— START OF Recorded data —

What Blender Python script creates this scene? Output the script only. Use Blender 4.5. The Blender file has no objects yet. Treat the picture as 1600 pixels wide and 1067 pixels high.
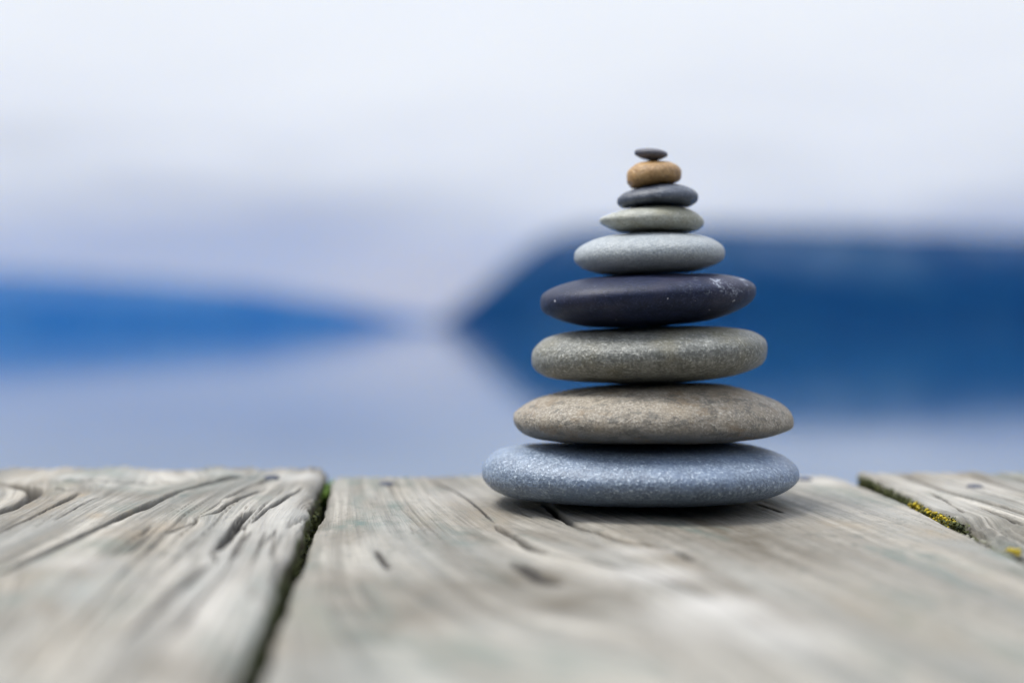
import bpy, math, random
import numpy as np

R = math.radians
scene = bpy.context.scene
rng = np.random.default_rng(7)
random.seed(7)

# ------------------------------------------------------------------ camera
F = 2222.0                 # focal length in photograph pixels (50 mm on 36 mm, 1600 px wide)
ZC = 1.05                  # camera height above the lake
STACK_Y = 0.62
cam_data = bpy.data.cameras.new('camera')
cam = bpy.data.objects.new('camera', cam_data)
scene.collection.objects.link(cam)
cam.location = (0, 0, ZC)
cam.rotation_euler = (R(90) - math.atan(23.5 / F), 0, 0)
cam_data.sensor_width = 36.0
cam_data.lens = 50.0
cam_data.clip_start = 0.01
cam_data.clip_end = 30000
cam_data.dof.use_dof = True
cam_data.dof.focus_distance = 0.578
cam_data.dof.aperture_fstop = 2.7
scene.camera = cam

# ------------------------------------------------------------------ world: overcast sky over a Nishita base
SUN_EL, SUN_AZ = 66.0, -82.0       # azimuth measured from +Y (view direction) towards +X
world = bpy.data.worlds.new('World'); scene.world = world
world.use_nodes = True
nt = world.node_tree; nt.nodes.clear()
def WN(t, **k):
    n = nt.nodes.new(t)
    for a, b in k.items(): setattr(n, a, b)
    return n
wo = WN('ShaderNodeOutputWorld'); bg = WN('ShaderNodeBackground'); bg.inputs['Strength'].default_value = 0.1
sky = WN('ShaderNodeTexSky', sky_type='NISHITA'); sky.sun_disc = False
sky.sun_elevation = R(SUN_EL); sky.sun_rotation = R(SUN_AZ)
tc = WN('ShaderNodeTexCoord'); sep = WN('ShaderNodeSeparateXYZ')
nt.links.new(tc.outputs['Generated'], sep.inputs[0])
mp = WN('ShaderNodeMapping'); mp.inputs['Scale'].default_value = (2.6, 2.6, 15.0)
nt.links.new(tc.outputs['Generated'], mp.inputs[0])
nz = WN('ShaderNodeTexNoise'); nz.inputs['Scale'].default_value = 1.7; nz.inputs['Detail'].default_value = 3
nt.links.new(mp.outputs[0], nz.inputs['Vector'])
m1 = WN('ShaderNodeMath', operation='MULTIPLY_ADD'); m1.inputs[1].default_value = 0.13; m1.inputs[2].default_value = -0.065
nt.links.new(nz.outputs['Fac'], m1.inputs[0])
m2 = WN('ShaderNodeMath', operation='ADD')
nt.links.new(sep.outputs['Z'], m2.inputs[0]); nt.links.new(m1.outputs[0], m2.inputs[1])
ramp = WN('ShaderNodeValToRGB')
nt.links.new(m2.outputs[0], ramp.inputs[0])
cr = ramp.color_ramp; cr.interpolation = 'LINEAR'
SKY = [(0.0, (0.39, 0.385, 0.37)), (0.035, (0.40, 0.40, 0.39)), (0.052, (0.40, 0.41, 0.44)), (0.094, (0.62, 0.65, 0.69)), (0.14, (0.79, 0.83, 0.90)),
       (0.207, (0.88, 0.92, 0.98)), (0.5, (1.05, 1.12, 1.28)), (1.0, (1.50, 1.62, 1.86))]
while len(cr.elements) < len(SKY): cr.elements.new(0.5)
for e, (p, c) in zip(cr.elements, SKY):
    e.position = p; e.color = (c[0], c[1], c[2], 1)
# a thin, paler place in the cloud low over the valley mouth
dv = WN('ShaderNodeVectorMath', operation='DISTANCE'); dm = WN('ShaderNodeMapping'); dm.inputs['Scale'].default_value = (1, 1, 2.2)
nt.links.new(tc.outputs['Generated'], dm.inputs[0]); nt.links.new(dm.outputs[0], dv.inputs[0]); dv.inputs[1].default_value = (-0.065, 0.9975, 0.065)
dr = WN('ShaderNodeMapRange', interpolation_type='SMOOTHERSTEP'); dr.inputs['From Min'].default_value = 0.13; dr.inputs['From Max'].default_value = 0.0
nt.links.new(dv.outputs['Value'], dr.inputs['Value'])
gl = WN('ShaderNodeMix', data_type='RGBA'); dk = WN('ShaderNodeMath', operation='MULTIPLY'); dk.inputs[1].default_value = 0.45
nt.links.new(dr.outputs['Result'], dk.inputs[0]); nt.links.new(dk.outputs[0], gl.inputs['Factor'])
nt.links.new(ramp.outputs[0], gl.inputs['A']); gl.inputs['B'].default_value = (0.60, 0.56, 0.44, 1)
sc10 = WN('ShaderNodeVectorMath', operation='SCALE'); sc10.inputs['Scale'].default_value = 10.0
nt.links.new(gl.outputs['Result'], sc10.inputs[0])
mixs = WN('ShaderNodeMix', data_type='RGBA'); mixs.inputs['Factor'].default_value = 0.95
nt.links.new(sky.outputs[0], mixs.inputs['A']); nt.links.new(sc10.outputs[0], mixs.inputs['B'])
nt.links.new(mixs.outputs['Result'], bg.inputs['Color']); nt.links.new(bg.outputs[0], wo.inputs['Surface'])

sun_data = bpy.data.lights.new('sun', 'SUN'); sun_data.energy = 3.7; sun_data.angle = R(24)
sun_data.color = (1.0, 0.98, 0.94)
sun = bpy.data.objects.new('sun', sun_data); scene.collection.objects.link(sun)
sun.location = (0, 0, 5)
sun.rotation_euler = (R(90 - SUN_EL), 0, R(180 - SUN_AZ))   # checked below with the direction vector
from mathutils import Vector
az, el = R(SUN_AZ), R(SUN_EL)
sdir = Vector((math.sin(az) * math.cos(el), math.cos(az) * math.cos(el), math.sin(el)))
sun.rotation_euler = sdir.to_track_quat('Z', 'Y').to_euler()

scene.view_settings.view_transform = 'Standard'
scene.view_settings.look = 'None'
scene.view_settings.exposure = 0.0
scene.view_settings.gamma = 1.0
scene.render.engine = 'CYCLES'
scene.cycles.use_denoising = True
scene.cycles.max_bounces = 8
scene.cycles.volume_bounces = 1
scene.cycles.sample_clamp_indirect = 10

# ------------------------------------------------------------------ node helpers
class Mat:
    def __init__(s, name):
        s.m = bpy.data.materials.new(name); s.m.use_nodes = True
        s.t = s.m.node_tree; s.b = s.t.nodes['Principled BSDF']
    def n(s, t, **k):
        x = s.t.nodes.new(t)
        for a, b in k.items(): setattr(x, a, b)
        return x
    def l(s, a, b): s.t.links.new(a, b)
    def put(s, inp, v):
        if hasattr(v, 'is_output') or isinstance(v, bpy.types.NodeSocket): s.l(v, inp)
        else: inp.default_value = v
    def math(s, op, a, b=0.0, c=None, clamp=False):
        x = s.n('ShaderNodeMath', operation=op); x.use_clamp = clamp
        s.put(x.inputs[0], a); s.put(x.inputs[1], b)
        if c is not None: s.put(x.inputs[2], c)
        return x.outputs[0]
    def coord(s, kind='Object', scale=(1, 1, 1), loc=(0, 0, 0)):
        t = s.n('ShaderNodeTexCoord'); m = s.n('ShaderNodeMapping')
        m.inputs['Scale'].default_value = scale; m.inputs['Location'].default_value = loc
        s.l(t.outputs[kind], m.inputs[0]); return m.outputs[0]
    def attr(s, name, out='Vector'):
        a = s.n('ShaderNodeAttribute'); a.attribute_name = name; return a.outputs[out]
    def scale(s, v, sc, loc=(0, 0, 0)):
        m = s.n('ShaderNodeMapping'); m.inputs['Scale'].default_value = sc; m.inputs['Location'].default_value = loc
        s.l(v, m.inputs[0]); return m.outputs[0]
    def noise(s, v, sc, det=3, rough=0.55, dist=0.0):
        x = s.n('ShaderNodeTexNoise'); x.inputs['Scale'].default_value = sc; x.inputs['Detail'].default_value = det
        x.inputs['Roughness'].default_value = rough; x.inputs['Distortion'].default_value = dist
        s.l(v, x.inputs['Vector']); return x.outputs['Fac']
    def voro(s, v, sc, feat='F1', out='Distance'):
        x = s.n('ShaderNodeTexVoronoi', feature=feat); x.inputs['Scale'].default_value = sc
        s.l(v, x.inputs['Vector']); return x.outputs[out]
    def step(s, v, a, b):
        x = s.n('ShaderNodeMapRange', interpolation_type='SMOOTHSTEP')
        s.put(x.inputs['Value'], v); x.inputs['From Min'].default_value = a; x.inputs['From Max'].default_value = b
        return x.outputs['Result']
    def mix(s, f, a, b, mode='MIX'):
        x = s.n('ShaderNodeMix', data_type='RGBA', blend_type=mode)
        s.put(x.inputs['Factor'], f)
        for i, c in (('A', a), ('B', b)):
            if isinstance(c, tuple): c = (c[0], c[1], c[2], 1)
            s.put(x.inputs[i], c)
        return x.outputs['Result']
    def bump(s, h, st, dist, prev=None):
        x = s.n('ShaderNodeBump'); x.inputs['Strength'].default_value = st; x.inputs['Distance'].default_value = dist
        s.l(h, x.inputs['Height'])
        if prev is not None: s.l(prev, x.inputs['Normal'])
        return x.outputs['Normal']
    def done(s, col, rough=0.8, normal=None, spec=0.5):
        if isinstance(col, tuple): col = (col[0], col[1], col[2], 1)
        s.put(s.b.inputs['Base Color'], col); s.put(s.b.inputs['Roughness'], rough)
        s.b.inputs['Specular IOR Level'].default_value = spec
        if normal is not None: s.l(normal, s.b.inputs['Normal'])
        return s.m

def link(o, parent=None):
    scene.collection.objects.link(o)
    if parent is not None: o.parent = parent
    return o
def mesh_obj(name, verts, faces, mat, parent=None, smooth=True, loc=(0, 0, 0)):
    me = bpy.data.meshes.new(name)
    verts = np.asarray(verts, dtype=np.float32)
    if isinstance(faces, np.ndarray):
        n = faces.shape[1]
        me.vertices.add(len(verts)); me.vertices.foreach_set('co', verts.ravel())
        me.loops.add(faces.size); me.loops.foreach_set('vertex_index', faces.astype(np.int32).ravel())
        me.polygons.add(len(faces))
        me.polygons.foreach_set('loop_start', np.arange(0, faces.size, n, dtype=np.int32))
        me.update(calc_edges=True)
    else:
        me.from_pydata([tuple(map(float, v)) for v in verts], [], [tuple(f) for f in faces])
    me.polygons.foreach_set('use_smooth', np.full(len(me.polygons), smooth))
    me.materials.append(mat)
    me.validate(); me.update()
    o = bpy.data.objects.new(name, me); o.location = loc
    return link(o, parent)
def tag(o, label=None, cat=None, group=None, kind=None):
    if label: o['label'] = label
    if cat: o['category'] = cat
    if group: o['group'] = group
    if kind: o['kind'] = kind
    return o
def grid_faces(nr, nc, wrap=False):
    r, c = np.meshgrid(np.arange(nr - 1), np.arange(nc if wrap else nc - 1), indexing='ij')
    c2 = (c + 1) % nc
    return np.stack([r * nc + c, r * nc + c2, (r + 1) * nc + c2, (r + 1) * nc + c], -1).reshape(-1, 4)

# ------------------------------------------------------------------ numpy noise
def _h(ix, iy, seed):
    n = (ix.astype(np.int64) * 374761393 + iy.astype(np.int64) * 668265263 + seed * 974634777) & 0xffffffff
    n = ((n ^ (n >> 13)) * 1274126177) & 0xffffffff
    n = n ^ (n >> 16)
    return (n & 0xffffff) / float(0xffffff)
def vn(x, y, seed=0):
    ix, iy = np.floor(x), np.floor(y); fx, fy = x - ix, y - iy
    fx = fx * fx * fx * (fx * (fx * 6 - 15) + 10); fy = fy * fy * fy * (fy * (fy * 6 - 15) + 10)
    a = _h(ix, iy, seed); b = _h(ix + 1, iy, seed); c = _h(ix, iy + 1, seed); d = _h(ix + 1, iy + 1, seed)
    return (a + (b - a) * fx) * (1 - fy) + (c + (d - c) * fx) * fy
def fbm(x, y, seed=0, octv=4, g=0.5):
    s = 0; a = 1; t = 0
    for i in range(octv):
        s = s + a * vn(x * 2 ** i + 17.3 * i, y * 2 ** i - 9.1 * i, seed + i); t += a; a *= g
    return s / t            # 0..1
def sstep(x, a, b):
    t = np.clip((x - a) / (b - a), 0, 1); return t * t * (3 - 2 * t)

# ------------------------------------------------------------------ water
M = Mat('lake_water')
v = M.coord('Object', (0.5, 1.0, 1.0))
w1 = M.noise(v, 1.3, 4, 0.5); w2 = M.noise(M.coord('Object', (0.05, 0.12, 1)), 1.0, 2, 0.5)
nrm = M.bump(w1, 0.22, 0.02); nrm = M.bump(w2, 0.25, 0.08, nrm)
water_mat = M.done((0.006, 0.055, 0.14), 0.045, nrm)
M.b.inputs['IOR'].default_value = 1.33
ring = [(0, 0, 0)]; fcs = []
for k, rad in enumerate((30, 150, 800, 2500, 5600)):
    for i in range(96):
        a = 2 * math.pi * i / 96; ring.append((rad * math.cos(a), rad * math.sin(a), 0))
for i in range(96):
    j = (i + 1) % 96
    fcs.append((0, 1 + i, 1 + j))
    for k in range(4): fcs.append((1 + 96 * k + i, 1 + 96 * (k + 1) + i, 1 + 96 * (k + 1) + j, 1 + 96 * k + j))
tag(mesh_obj('lake', ring, fcs, water_mat), kind='structure')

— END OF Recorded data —

**Requirement**
Exactly as they appear, print the lines of the listing above from its first line through the line that contains "random.seed(7)", minus the pictures.

**Complete output**
What Blender Python script creates this scene? Output the script only. Use Blender 4.5. The Blender file has no objects yet. Treat the picture as 1600 pixels wide and 1067 pixels high.
import bpy, math, random
import numpy as np

R = math.radians
scene = bpy.context.scene
rng = np.random.default_rng(7)
random.seed(7)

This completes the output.